During the month of November, NaNoWriMo writers must produce 50,000 words by 23:59:59 on the 30th, not strictly speaking a full length novel, but very nearly. Certainly enough for a first draft. I think this is a great thing. I wish I had done it myself. As I lie fast asleep at 5am, I am profoundly jealous of my friend who is actually up and writing at that time before she puts in her eight hour shift for the council then comes home to feed her kids. I sound sarcastic but I’m not. I’m genuinely in awe of her stamina, although when my kids were younger a similar level of determined energy was required of me too. I’m also greatly impressed by her commitment to writing. She’s not actually a NaNoWriMo person. She’s been doing it for even longer. It’s become her ROUTINE. This is something I believe to be very important to successful writing, though to look at me at the moment you’d never guess it.

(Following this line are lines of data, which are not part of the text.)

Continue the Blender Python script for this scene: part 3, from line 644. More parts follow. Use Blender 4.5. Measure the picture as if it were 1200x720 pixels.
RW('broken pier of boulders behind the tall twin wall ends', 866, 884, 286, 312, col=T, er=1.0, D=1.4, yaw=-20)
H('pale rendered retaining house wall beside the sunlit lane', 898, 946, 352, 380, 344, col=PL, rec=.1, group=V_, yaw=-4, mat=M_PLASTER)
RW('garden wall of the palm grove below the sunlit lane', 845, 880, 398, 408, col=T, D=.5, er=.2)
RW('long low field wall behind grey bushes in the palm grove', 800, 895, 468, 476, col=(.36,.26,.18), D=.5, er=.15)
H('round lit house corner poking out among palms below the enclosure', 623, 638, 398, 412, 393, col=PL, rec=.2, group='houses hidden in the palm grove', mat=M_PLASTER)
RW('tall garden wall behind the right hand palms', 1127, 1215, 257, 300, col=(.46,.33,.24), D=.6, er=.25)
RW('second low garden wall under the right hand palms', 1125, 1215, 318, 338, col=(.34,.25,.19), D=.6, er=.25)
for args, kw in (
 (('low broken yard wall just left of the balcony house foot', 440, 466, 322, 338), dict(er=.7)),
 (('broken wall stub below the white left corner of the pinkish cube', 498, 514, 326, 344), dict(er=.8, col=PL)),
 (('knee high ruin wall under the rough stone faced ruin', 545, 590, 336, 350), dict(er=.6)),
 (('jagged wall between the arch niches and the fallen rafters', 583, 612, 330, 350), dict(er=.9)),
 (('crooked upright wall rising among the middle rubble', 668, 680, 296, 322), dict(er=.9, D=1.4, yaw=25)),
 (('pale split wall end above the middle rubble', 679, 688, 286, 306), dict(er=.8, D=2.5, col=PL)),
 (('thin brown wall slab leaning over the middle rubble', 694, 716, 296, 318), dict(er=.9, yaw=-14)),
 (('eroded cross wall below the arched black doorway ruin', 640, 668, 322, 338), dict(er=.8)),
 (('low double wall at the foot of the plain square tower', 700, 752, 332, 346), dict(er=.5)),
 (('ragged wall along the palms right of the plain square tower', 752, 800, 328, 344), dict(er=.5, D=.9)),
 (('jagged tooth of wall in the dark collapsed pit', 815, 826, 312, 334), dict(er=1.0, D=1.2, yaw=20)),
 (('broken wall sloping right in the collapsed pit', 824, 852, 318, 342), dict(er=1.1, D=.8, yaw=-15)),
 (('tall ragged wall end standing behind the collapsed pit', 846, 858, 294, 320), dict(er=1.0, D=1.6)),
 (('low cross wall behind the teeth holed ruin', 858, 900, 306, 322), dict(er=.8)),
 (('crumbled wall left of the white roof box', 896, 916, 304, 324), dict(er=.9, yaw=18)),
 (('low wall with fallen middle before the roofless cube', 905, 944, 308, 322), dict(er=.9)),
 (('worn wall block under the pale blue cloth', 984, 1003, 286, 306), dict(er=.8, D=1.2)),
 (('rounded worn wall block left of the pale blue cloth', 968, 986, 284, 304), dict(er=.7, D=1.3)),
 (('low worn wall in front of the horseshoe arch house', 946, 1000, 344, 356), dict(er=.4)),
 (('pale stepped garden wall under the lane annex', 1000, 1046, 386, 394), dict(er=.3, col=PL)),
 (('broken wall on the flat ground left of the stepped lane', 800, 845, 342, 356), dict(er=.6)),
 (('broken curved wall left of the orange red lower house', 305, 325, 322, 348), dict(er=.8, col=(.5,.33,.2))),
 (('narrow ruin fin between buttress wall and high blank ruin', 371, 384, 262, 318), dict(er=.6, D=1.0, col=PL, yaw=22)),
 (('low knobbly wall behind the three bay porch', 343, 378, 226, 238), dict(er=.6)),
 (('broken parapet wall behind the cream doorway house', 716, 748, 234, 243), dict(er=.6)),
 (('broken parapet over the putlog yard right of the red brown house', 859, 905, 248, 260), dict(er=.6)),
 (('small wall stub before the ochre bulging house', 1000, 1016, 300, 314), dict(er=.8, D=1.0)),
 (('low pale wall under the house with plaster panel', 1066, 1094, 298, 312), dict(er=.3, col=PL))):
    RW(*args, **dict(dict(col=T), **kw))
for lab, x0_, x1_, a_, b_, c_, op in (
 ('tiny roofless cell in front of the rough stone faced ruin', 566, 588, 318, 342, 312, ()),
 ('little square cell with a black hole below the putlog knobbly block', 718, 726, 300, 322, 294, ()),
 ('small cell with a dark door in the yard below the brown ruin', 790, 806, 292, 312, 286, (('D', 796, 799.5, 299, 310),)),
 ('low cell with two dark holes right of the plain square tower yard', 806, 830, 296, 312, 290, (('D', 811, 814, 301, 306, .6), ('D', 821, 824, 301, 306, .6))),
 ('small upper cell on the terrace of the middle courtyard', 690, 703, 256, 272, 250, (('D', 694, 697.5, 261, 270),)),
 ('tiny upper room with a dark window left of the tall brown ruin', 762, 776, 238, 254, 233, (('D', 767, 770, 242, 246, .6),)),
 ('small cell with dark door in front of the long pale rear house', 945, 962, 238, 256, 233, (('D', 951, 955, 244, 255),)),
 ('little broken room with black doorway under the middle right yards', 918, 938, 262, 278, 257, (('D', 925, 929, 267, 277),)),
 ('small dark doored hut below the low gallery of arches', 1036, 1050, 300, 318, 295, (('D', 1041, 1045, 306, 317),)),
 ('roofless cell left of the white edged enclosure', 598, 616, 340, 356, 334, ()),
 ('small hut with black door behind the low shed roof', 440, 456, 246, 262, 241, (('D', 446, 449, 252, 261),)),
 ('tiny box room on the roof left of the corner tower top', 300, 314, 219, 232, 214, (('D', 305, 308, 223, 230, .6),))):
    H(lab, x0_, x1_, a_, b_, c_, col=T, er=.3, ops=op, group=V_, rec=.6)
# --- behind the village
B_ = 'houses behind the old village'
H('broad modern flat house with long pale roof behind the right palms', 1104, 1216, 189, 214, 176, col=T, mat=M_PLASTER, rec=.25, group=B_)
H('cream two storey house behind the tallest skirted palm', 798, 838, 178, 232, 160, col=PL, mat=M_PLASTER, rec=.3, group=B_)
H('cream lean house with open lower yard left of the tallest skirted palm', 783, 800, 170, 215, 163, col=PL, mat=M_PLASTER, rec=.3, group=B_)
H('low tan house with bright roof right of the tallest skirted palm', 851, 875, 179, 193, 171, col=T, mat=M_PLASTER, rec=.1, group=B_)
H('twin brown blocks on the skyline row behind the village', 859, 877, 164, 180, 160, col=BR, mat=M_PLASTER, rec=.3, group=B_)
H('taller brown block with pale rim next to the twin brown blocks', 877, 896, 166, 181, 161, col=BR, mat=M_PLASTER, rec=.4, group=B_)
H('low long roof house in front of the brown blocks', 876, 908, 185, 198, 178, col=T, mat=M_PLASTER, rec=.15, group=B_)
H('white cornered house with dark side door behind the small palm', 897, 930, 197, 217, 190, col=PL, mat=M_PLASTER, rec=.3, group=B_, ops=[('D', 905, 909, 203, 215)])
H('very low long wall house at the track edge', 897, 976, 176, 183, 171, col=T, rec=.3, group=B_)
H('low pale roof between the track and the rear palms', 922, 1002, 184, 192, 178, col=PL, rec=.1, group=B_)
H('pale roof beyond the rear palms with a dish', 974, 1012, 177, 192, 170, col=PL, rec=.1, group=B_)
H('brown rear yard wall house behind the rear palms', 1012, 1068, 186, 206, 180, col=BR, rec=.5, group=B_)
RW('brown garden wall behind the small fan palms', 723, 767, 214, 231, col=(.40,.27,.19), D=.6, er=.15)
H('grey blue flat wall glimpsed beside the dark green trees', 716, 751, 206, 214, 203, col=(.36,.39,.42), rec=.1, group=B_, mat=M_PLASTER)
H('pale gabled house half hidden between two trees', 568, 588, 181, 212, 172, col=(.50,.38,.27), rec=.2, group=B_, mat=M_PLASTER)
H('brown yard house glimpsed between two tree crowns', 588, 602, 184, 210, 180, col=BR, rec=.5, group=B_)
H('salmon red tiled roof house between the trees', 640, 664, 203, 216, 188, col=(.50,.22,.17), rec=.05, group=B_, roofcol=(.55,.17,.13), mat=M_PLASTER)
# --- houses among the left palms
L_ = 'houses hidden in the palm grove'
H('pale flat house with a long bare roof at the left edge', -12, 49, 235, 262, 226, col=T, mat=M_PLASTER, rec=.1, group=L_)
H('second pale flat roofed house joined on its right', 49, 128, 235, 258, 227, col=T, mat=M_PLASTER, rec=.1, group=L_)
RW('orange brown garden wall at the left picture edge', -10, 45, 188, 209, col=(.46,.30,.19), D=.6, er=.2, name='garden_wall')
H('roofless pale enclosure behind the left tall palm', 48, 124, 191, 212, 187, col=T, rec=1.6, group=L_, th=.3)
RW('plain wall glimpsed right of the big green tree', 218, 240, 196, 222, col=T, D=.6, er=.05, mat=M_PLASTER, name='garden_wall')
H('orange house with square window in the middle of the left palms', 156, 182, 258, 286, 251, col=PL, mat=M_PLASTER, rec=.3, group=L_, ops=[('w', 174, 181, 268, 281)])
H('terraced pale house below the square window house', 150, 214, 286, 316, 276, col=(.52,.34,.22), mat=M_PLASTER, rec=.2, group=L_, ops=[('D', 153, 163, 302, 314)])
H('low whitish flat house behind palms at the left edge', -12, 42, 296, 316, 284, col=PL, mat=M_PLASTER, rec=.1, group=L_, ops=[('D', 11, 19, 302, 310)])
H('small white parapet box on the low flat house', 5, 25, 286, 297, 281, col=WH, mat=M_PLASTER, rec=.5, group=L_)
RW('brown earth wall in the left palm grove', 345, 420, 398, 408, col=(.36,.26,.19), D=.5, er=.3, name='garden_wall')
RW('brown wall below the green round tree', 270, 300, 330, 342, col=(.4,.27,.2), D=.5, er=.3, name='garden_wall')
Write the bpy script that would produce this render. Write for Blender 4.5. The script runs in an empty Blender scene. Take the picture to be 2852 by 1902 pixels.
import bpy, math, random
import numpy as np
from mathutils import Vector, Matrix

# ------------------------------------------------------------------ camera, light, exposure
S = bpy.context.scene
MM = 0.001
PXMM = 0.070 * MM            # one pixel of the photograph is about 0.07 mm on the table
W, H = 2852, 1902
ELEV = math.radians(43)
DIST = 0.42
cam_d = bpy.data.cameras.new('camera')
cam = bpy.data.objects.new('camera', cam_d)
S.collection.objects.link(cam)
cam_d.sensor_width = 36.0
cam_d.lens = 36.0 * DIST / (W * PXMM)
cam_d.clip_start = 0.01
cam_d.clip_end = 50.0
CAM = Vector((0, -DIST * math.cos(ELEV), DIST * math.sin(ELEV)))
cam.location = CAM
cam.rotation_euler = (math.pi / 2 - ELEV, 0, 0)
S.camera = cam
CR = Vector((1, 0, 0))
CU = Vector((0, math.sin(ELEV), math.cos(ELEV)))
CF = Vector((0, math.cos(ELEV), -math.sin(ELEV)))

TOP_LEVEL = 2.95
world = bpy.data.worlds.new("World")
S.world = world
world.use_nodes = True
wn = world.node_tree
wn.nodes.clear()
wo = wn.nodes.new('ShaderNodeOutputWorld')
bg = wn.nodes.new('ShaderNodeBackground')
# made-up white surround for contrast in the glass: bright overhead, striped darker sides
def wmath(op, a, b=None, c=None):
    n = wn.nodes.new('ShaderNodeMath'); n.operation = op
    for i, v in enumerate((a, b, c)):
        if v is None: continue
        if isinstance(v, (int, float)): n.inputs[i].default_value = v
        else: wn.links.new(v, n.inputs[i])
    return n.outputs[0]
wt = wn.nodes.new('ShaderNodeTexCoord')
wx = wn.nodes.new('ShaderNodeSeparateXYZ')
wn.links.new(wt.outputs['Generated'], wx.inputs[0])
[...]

NaNoWriMo is a licence to write complete rubbish, to experiment, to forget about the finished product and concentrate on getting as many words on paper as you possibly can, to squeeze the words out and watch them fall into whatever ridiculous place they want. It’s probably best done with a bit of planning before the month begins, but that may be against the rules. I’m not sure. But it certainly fits with the way I like to work.

If I’m sitting down for a day’s writing, I have to write a minimum of 1000 words. I may write 3000 but I’m not allowed dinner, or the toddy, until 1000 words hit the screen. Sometimes this entails throwing down anything that comes into my head just to pass the finishing line, and sometimes it’s easy and the words just follow one another obediently into the blank space in which I want to corral them. And oddly enough, when I return to them the next day it often doesn’t matter how they went down there, quick, slow, easy, hard. It’s either complete rubbish or it’s not and often the act of forcing the ideas out produces something surprising and fun and interesting. Which is fine as long as I’m trying to write something surprising, fun and interesting.

But I do like the middle of winter with its silences and cool skies, cloudy breath and more dependable temperatures than any other Scottish season. My favourite is January. The madness of Christmas is over and there is an atmosphere of concentration which isn’t there at any other time, as if the world is one big library and everyone’s working very hard. Best month for geeks like me, I suppose, libraries being some of my favourite places.

1 comment:

  1. I’ve never attempted NaNoWriMo. My wife has but I’ve never seen what she wrote. I’m a slow writer even at the best of times. I joked with someone that while they were doing NaNoWriMo I’d be doing KiloWordoWriteo. Of course I write every day and easily average 1000 words but that doesn’t mean a novel every couple of months; most of my time these days is taken up with blogging – “getting known” as Krapp put it. Someone posted an article about how to get noticed online if you’re a self-published author and one of her recommendations (and she was deadly serious) was to upload four full-length novels a year, more if they were shorter works. My response was short and simple: “How can anyone write four novels a year and maintain quality?” I’m not anti-NaNoWriMo and the simple fact is that I wrote my first two novels in about three months back-to-back so I know it can be done but I then pottered around with them for five years before they were finished-finished. Let’s face it the Philp K Dick’s of this world who can churn out book after book are few and far between. Writing is a habit and habits take time to form. Sitting down one November morning and suddenly making yourself write 1500 words a day will be quite a shock to the system. I have a new novel brewing. I’ve been thinking about it for months and I’ll probably make a start next month when my wife goes off to the States for three weeks but my writing routine is already established; I’ll back off the articles – I have a decent stockpile written for this purpose – and write instead. At least that’s the plan.